In re Janay P.

In a juvenile delinquency proceeding pursuant to Family Court Act article 3, the appeal is from an order of disposition of the Family Court, Queens County (Hunt, J.), dated November 19, 2003, which, upon a fact-finding order of the same court dated September 5, 2003, made after a hearing, finding that the appellant committed acts which, if committed by an adult, would have constituted the crimes of assault in the second degree, criminal possession of a weapon in the fourth degree, and menacing in the second degree, adjudged her to be a juvenile delinquent, and, inter alia, placed her on probation for a period of two years. The appeal brings up for review the fact-finding order dated September 5, 2003.

Ordered that the order of disposition is affirmed, without costs or disbursements.

Viewing the evidence in the light most favorable to the presentment agency (see Matter of Nikita P., 3 AD3d 499 [2004]), we find that it was legally sufficient to support the determination made in the fact-finding order. Moreover, upon the exercise of our factual review power, we are satisfied that the findings were not against the weight of the evidence (cf. CPL 470.15 [5]; see Matter of George Omar-Saiid C., 272 AD2d 399 [2000]).

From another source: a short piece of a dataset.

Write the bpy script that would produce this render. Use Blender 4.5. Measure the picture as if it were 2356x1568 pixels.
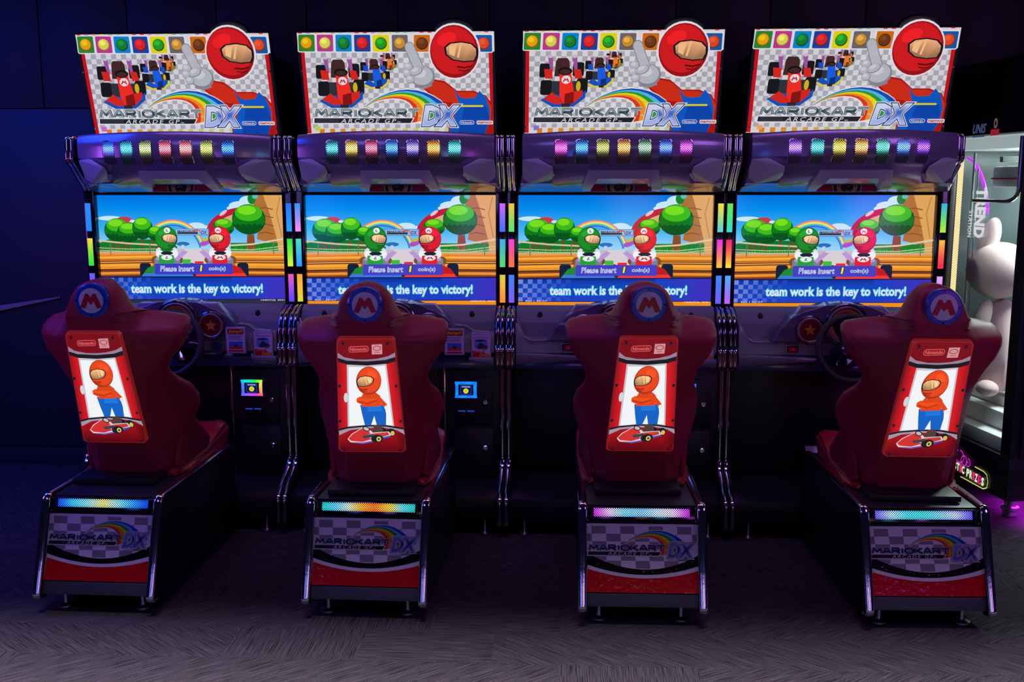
import bpy, bmesh, math, random
from mathutils import Vector, Matrix
from math import pi, sin, cos, sqrt
random.seed(7)
SC = bpy.context.scene
COL = SC.collection
for o in list(bpy.data.objects): bpy.data.objects.remove(o)

# ---------------------------------------------------------------- camera
PITCH, YAW, ROLL, EYE = 0.155836, -0.050185, 0.000577, 1.72011
R0 = Vector((cos(YAW), -sin(YAW), 0)); F0 = Vector((sin(YAW), cos(YAW), 0)); Z = Vector((0, 0, 1))
FWD = F0 * cos(PITCH) - Z * sin(PITCH); UP0 = F0 * sin(PITCH) + Z * cos(PITCH)
UX = R0 * cos(ROLL) - UP0 * sin(ROLL); UY = R0 * sin(ROLL) + UP0 * cos(ROLL)
cd = bpy.data.cameras.new('camera'); cam = bpy.data.objects.new('camera', cd); COL.objects.link(cam)
cd.sensor_width = 36; cd.sensor_fit = 'HORIZONTAL'; cd.lens = 2300 / 2356 * 36
cam.matrix_world = Matrix(((UX.x, UY.x, -FWD.x, 0), (UX.y, UY.y, -FWD.y, 0), (UX.z, UY.z, -FWD.z, EYE), (0, 0, 0, 1)))
SC.camera = cam
# ---------------------------------------------------------------- world, lights, exposure
SC.view_settings.view_transform = 'Standard'; SC.view_settings.look = 'None'
SC.view_settings.exposure = 0.0; SC.view_settings.gamma = 1.0; SC.view_settings.use_curve_mapping = False
W = bpy.data.worlds.new('world'); SC.world = W; W.use_nodes = True
W.node_tree.nodes['Background'].inputs[0].default_value = (0.10, 0.09, 0.42, 1)
W.node_tree.nodes['Background'].inputs[1].default_value = 0.022

def area(name, loc, target, sx, sy, col, power, spread=180):
    l = bpy.data.lights.new(name, 'AREA'); l.shape = 'RECTANGLE'; l.size = sx; l.size_y = sy
    l.energy = power; l.color = col; l.spread = math.radians(spread)
    o = bpy.data.objects.new(name, l); COL.objects.link(o); o.location = loc
    o.rotation_euler = (Vector(target) - Vector(loc)).to_track_quat('-Z', 'Y').to_euler(); return o
area('ceiling_light_front', (0.3, 2.62, 3.2), (0.3, 2.70, 0), 6.5, 0.25, (0.95, 0.82, 0.98), 88, 40)
area('ceiling_light_blue', (-3.9, 4.2, 3.0), (-3.0, 5.2, 0.2), 1.2, 1.2, (0.01, 0.06, 1.0), 32, 120)
area('ceiling_light_violet', (3.6, 1.9, 2.9), (1.6, 4.0, 0.6), 1.2, 1.2, (0.62, 0.24, 1.0), 9, 120)
area('ceiling_light_indigo', (-2.2, 1.2, 2.9), (-0.6, 4.6, 1.0), 1.6, 0.8, (0.30, 0.22, 1.0), 5, 120)
area('ceiling_light_over_wheels', (-0.3, 4.1, 3.2), (-0.3, 4.4, 0.8), 4.6, 0.5, (0.62, 0.28, 1.0), 7, 80)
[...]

The Family Court properly adjudged the appellant to be a juvenile delinquent since a preponderance of the evidence supported its determination that the appellant required “supervision, treatment or confinement” (Family Ct Act § 352.1 [1]; see Matter of Kryzstof K., 283 AD2d 431, 432 [2001]). Moreover, the Family Court providently exercised its discretion in placing the appellant on probation. We note that once the Family Court adjudged the appellant to be a juvenile delinquent, as a matter of law, an adjournment in contemplation of dismissal could not have been granted (see Matter of Edwin L., 88 NY2d 593, 600 [1996]). Florio, J.P., Smith, Rivera and Fisher, JJ., concur.